Ned Batchelder recently shared Real-world match/case, showing a real example of Python’s Structural Pattern Matching. These real-world examples are a great complement to the tutorial, so I’ll share mine.

While working on some STAC + Kerchunk stuff, in this pull request I used the match statement to parse some nested objects:

for k, v in refs.items():
    match k.split("/"):
        case [".zgroup"]:
            # k = ".zgroup"
            item.properties["kerchunk:zgroup"] = json.loads(v)
        case [".zattrs"]:
            # k = ".zattrs"
            item.properties["kerchunk:zattrs"] = json.loads(v)
        case [variable, ".zarray"]:
            # k = "prcp/.zarray"
            if u := item.properties["cube:dimensions"].get(variable):
                u["kerchunk:zarray"] = json.loads(refs[k])
            elif u := item.properties["cube:variables"].get(variable):
                u["kerchunk:zarray"] = json.loads(refs[k])
        case [variable, ".zattrs"]:
            # k = "prcp/.zattrs"
            if u := item.properties["cube:dimensions"].get(variable):
                u["kerchunk:zattrs"] = json.loads(refs[k])
            elif u := item.properties["cube:variables"].get(variable):
                u["kerchunk:zattrs"] = json.loads(refs[k])
        case [variable, index]:
            # k = "prcp/0.0.0"
            if u := item.properties["cube:dimensions"].get(variable):
                u.setdefault("kerchunk:value", collections.defaultdict(dict))
                u["kerchunk:value"][index] = refs[k]
            elif u := item.properties["cube:variables"].get(variable):
                u.setdefault("kerchunk:value", collections.defaultdict(dict))
                u["kerchunk:value"][index] = refs[k]

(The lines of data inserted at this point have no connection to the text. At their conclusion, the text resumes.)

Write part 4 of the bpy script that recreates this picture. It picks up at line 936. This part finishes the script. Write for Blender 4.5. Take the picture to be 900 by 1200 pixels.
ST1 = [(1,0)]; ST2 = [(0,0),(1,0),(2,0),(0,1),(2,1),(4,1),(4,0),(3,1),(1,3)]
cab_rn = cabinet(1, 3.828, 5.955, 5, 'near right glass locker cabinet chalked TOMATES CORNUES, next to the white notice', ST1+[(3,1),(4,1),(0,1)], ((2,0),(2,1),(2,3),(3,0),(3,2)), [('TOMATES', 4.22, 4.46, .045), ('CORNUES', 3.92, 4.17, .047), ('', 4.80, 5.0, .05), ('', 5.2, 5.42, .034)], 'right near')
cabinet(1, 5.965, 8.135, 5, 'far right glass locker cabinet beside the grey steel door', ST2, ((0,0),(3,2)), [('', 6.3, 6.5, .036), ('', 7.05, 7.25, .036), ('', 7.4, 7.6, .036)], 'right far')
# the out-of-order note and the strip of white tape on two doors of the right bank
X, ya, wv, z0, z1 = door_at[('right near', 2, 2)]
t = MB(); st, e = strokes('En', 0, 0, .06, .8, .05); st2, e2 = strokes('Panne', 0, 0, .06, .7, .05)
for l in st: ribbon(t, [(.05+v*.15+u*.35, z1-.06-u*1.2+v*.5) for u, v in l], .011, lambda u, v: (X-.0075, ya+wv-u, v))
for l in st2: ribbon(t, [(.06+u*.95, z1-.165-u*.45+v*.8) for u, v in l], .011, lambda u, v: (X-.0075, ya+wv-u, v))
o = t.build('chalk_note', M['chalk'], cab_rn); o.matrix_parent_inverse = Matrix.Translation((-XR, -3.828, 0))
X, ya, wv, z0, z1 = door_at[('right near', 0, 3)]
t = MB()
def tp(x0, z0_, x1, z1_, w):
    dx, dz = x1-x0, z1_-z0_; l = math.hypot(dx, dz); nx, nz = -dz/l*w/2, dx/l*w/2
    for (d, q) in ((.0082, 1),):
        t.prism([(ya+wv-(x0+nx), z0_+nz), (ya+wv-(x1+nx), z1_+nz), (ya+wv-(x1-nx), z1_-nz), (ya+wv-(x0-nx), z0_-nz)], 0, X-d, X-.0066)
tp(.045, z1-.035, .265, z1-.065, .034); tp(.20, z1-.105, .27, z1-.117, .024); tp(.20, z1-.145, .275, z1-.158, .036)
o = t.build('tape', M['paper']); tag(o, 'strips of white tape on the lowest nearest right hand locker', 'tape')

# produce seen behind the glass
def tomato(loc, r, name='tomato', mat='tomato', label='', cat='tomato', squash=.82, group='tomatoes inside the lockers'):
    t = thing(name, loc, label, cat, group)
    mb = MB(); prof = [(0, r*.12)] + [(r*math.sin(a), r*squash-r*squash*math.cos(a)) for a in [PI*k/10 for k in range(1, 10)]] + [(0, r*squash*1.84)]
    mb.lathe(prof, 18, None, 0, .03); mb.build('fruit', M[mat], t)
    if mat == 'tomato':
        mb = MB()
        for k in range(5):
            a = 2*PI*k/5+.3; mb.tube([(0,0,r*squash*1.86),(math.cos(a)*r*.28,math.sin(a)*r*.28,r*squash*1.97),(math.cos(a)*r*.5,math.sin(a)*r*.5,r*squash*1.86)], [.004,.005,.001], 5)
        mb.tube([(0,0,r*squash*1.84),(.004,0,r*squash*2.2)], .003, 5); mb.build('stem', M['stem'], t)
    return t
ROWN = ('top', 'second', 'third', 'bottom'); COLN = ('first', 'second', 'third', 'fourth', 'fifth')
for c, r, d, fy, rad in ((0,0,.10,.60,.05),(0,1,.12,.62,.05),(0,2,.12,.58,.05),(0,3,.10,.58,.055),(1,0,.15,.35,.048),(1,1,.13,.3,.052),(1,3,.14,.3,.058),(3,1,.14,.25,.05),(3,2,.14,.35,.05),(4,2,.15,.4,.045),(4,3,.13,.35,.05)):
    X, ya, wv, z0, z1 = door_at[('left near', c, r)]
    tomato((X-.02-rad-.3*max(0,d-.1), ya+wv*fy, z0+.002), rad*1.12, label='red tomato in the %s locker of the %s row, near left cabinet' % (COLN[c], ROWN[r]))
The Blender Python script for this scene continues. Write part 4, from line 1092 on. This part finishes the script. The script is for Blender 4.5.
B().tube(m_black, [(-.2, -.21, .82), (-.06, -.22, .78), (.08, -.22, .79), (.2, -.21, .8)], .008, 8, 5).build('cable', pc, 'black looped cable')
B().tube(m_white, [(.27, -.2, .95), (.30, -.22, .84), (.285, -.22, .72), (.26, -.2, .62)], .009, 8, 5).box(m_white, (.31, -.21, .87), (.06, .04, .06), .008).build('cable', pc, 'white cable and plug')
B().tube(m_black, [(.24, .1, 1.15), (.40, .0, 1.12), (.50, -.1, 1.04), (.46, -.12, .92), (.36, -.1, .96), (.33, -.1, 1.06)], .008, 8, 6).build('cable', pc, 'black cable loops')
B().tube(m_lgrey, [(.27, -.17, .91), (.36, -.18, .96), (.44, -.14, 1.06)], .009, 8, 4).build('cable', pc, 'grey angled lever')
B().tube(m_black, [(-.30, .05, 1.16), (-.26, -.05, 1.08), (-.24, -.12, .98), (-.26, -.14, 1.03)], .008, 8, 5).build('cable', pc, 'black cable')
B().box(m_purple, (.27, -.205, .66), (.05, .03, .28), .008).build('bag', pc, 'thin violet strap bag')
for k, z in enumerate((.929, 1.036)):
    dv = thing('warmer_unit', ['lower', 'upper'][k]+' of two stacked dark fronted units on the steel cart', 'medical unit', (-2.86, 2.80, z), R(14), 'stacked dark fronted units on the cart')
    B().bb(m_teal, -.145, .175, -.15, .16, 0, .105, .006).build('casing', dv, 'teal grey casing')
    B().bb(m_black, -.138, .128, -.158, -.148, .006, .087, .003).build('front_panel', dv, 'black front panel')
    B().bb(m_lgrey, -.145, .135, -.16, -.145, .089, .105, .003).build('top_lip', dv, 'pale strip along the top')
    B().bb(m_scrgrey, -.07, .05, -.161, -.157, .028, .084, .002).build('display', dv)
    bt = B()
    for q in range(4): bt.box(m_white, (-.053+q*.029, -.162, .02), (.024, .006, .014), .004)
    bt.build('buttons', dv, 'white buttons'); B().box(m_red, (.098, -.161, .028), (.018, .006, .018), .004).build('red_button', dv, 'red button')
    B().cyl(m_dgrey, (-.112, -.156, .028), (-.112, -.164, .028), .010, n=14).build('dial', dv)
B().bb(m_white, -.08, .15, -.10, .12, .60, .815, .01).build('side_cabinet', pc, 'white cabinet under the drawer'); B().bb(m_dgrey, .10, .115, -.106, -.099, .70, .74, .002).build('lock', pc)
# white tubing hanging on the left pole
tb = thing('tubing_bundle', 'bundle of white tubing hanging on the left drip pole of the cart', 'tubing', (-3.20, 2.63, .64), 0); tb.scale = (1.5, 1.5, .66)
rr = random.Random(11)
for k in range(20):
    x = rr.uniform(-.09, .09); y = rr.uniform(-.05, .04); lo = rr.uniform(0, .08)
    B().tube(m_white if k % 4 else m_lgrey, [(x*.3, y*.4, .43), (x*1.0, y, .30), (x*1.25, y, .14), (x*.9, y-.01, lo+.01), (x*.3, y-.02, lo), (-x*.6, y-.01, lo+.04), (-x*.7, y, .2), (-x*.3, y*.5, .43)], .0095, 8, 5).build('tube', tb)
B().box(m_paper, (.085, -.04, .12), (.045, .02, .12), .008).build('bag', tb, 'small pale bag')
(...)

The for loop is iterating over a set of Kerchunk references, which are essentially the keys for a Zarr group. The keys vary a bit. They could be:

  1. Group metadata keys like .zgroup and .zattrs, which apply to the entire group.
  2. Array metadata keys like prcp/.zarray or prcp/.zattrs (prcp is short for precipitation), which apply to an individual array in the group.
  3. Chunk keys, like prcp/0.0.0, prcp/0.0.1, which indicate the chunk index in the n-dimensional array.

The whole point of this block of code is to update some other data (either the STAC item or the value referenced by the key). Between the different kinds of keys and the different actions we want to take for each kind of key, this seems like a pretty much ideal situation for structural pattern matching.

The subject of our match is k.split("/"):

match k.split("/")

Thanks to the Kerchunk specification, we know that any key should have exactly 0 or 1 /s in it, so we can define different cases to handle each.

Specific string literals have special meaning (like ".zgroup" and ".zarray") and control the key we want to update, so we handle all those first.

And the final case handles everything else: any data variable and index will match the

case [variable, index]

The ability to bind the values like variable = "prcp" and index = "0.0.0" makes updating the target data structure seamless.

Combine that with the walrus operator (the v:=), dict.setdefault, and collections.defaultdict, we get some pretty terse, clever code. Looking back at it a couple months later it’s probably bit too clever.